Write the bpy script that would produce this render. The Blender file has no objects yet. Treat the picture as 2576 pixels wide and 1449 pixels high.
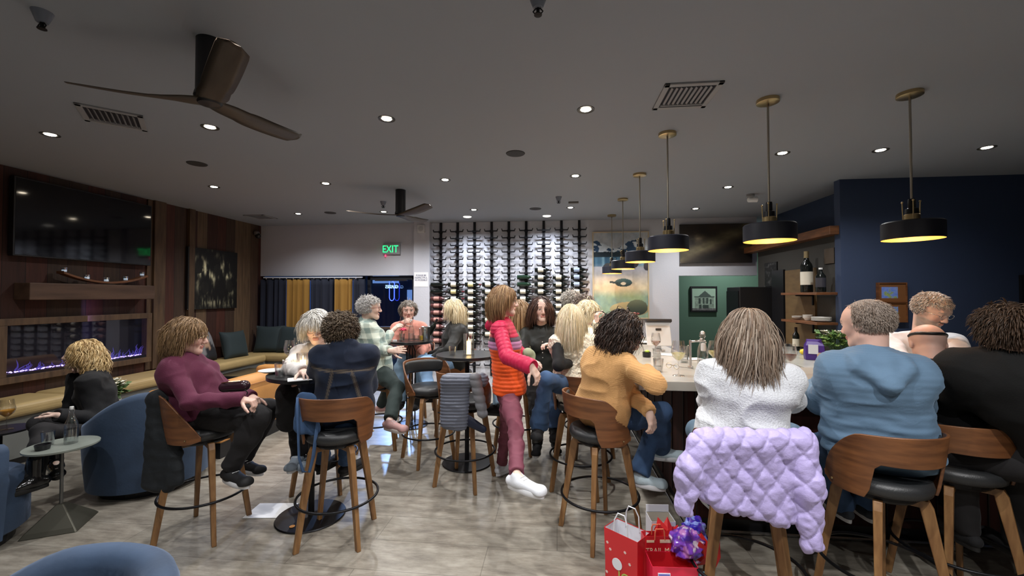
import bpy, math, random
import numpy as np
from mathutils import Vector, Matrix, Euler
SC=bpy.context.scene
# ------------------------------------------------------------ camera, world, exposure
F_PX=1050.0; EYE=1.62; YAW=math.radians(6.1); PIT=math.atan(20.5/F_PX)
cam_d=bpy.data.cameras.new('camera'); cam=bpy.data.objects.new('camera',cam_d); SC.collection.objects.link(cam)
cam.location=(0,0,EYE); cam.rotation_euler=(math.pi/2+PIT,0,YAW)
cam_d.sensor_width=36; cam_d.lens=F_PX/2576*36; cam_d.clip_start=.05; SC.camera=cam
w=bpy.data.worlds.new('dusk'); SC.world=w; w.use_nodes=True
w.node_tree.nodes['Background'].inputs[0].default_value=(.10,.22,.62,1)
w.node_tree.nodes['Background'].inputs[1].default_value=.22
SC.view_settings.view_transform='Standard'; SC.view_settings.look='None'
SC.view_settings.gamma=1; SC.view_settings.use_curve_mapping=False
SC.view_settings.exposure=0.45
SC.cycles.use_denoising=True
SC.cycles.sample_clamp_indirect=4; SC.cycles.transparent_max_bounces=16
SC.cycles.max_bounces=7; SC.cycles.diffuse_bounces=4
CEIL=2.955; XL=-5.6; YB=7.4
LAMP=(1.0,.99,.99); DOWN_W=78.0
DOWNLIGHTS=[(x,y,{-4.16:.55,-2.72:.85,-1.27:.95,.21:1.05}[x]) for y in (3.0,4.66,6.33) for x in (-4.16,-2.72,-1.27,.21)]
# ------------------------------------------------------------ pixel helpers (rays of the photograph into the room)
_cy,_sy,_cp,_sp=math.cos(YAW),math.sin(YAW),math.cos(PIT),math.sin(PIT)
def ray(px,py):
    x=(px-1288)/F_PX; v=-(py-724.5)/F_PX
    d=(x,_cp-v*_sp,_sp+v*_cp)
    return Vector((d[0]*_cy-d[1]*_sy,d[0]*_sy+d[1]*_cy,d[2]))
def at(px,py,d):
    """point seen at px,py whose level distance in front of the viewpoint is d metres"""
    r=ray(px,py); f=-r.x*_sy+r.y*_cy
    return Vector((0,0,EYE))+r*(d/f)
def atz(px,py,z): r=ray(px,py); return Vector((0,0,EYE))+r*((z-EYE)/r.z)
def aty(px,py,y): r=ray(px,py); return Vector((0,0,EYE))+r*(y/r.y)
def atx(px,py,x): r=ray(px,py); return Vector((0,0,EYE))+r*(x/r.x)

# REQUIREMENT
Omit the pictures, then quote the rest of the material above exactly.

# REPLY
Write the bpy script that would produce this render. The Blender file has no objects yet. Treat the picture as 2576 pixels wide and 1449 pixels high.
import bpy, math, random
import numpy as np
from mathutils import Vector, Matrix, Euler
SC=bpy.context.scene
# ------------------------------------------------------------ camera, world, exposure
F_PX=1050.0; EYE=1.62; YAW=math.radians(6.1); PIT=math.atan(20.5/F_PX)
cam_d=bpy.data.cameras.new('camera'); cam=bpy.data.objects.new('camera',cam_d); SC.collection.objects.link(cam)
cam.location=(0,0,EYE); cam.rotation_euler=(math.pi/2+PIT,0,YAW)
cam_d.sensor_width=36; cam_d.lens=F_PX/2576*36; cam_d.clip_start=.05; SC.camera=cam
w=bpy.data.worlds.new('dusk'); SC.world=w; w.use_nodes=True
w.node_tree.nodes['Background'].inputs[0].default_value=(.10,.22,.62,1)
w.node_tree.nodes['Background'].inputs[1].default_value=.22
SC.view_settings.view_transform='Standard'; SC.view_settings.look='None'
SC.view_settings.gamma=1; SC.view_settings.use_curve_mapping=False
SC.view_settings.exposure=0.45
SC.cycles.use_denoising=True
SC.cycles.sample_clamp_indirect=4; SC.cycles.transparent_max_bounces=16
SC.cycles.max_bounces=7; SC.cycles.diffuse_bounces=4
CEIL=2.955; XL=-5.6; YB=7.4
LAMP=(1.0,.99,.99); DOWN_W=78.0
DOWNLIGHTS=[(x,y,{-4.16:.55,-2.72:.85,-1.27:.95,.21:1.05}[x]) for y in (3.0,4.66,6.33) for x in (-4.16,-2.72,-1.27,.21)]
# ------------------------------------------------------------ pixel helpers (rays of the photograph into the room)
_cy,_sy,_cp,_sp=math.cos(YAW),math.sin(YAW),math.cos(PIT),math.sin(PIT)
def ray(px,py):
    x=(px-1288)/F_PX; v=-(py-724.5)/F_PX
    d=(x,_cp-v*_sp,_sp+v*_cp)
    return Vector((d[0]*_cy-d[1]*_sy,d[0]*_sy+d[1]*_cy,d[2]))
def at(px,py,d):
    """point seen at px,py whose level distance in front of the viewpoint is d metres"""
    r=ray(px,py); f=-r.x*_sy+r.y*_cy
    return Vector((0,0,EYE))+r*(d/f)
def atz(px,py,z): r=ray(px,py); return Vector((0,0,EYE))+r*((z-EYE)/r.z)
def aty(px,py,y): r=ray(px,py); return Vector((0,0,EYE))+r*(y/r.y)
def atx(px,py,x): r=ray(px,py); return Vector((0,0,EYE))+r*(x/r.x)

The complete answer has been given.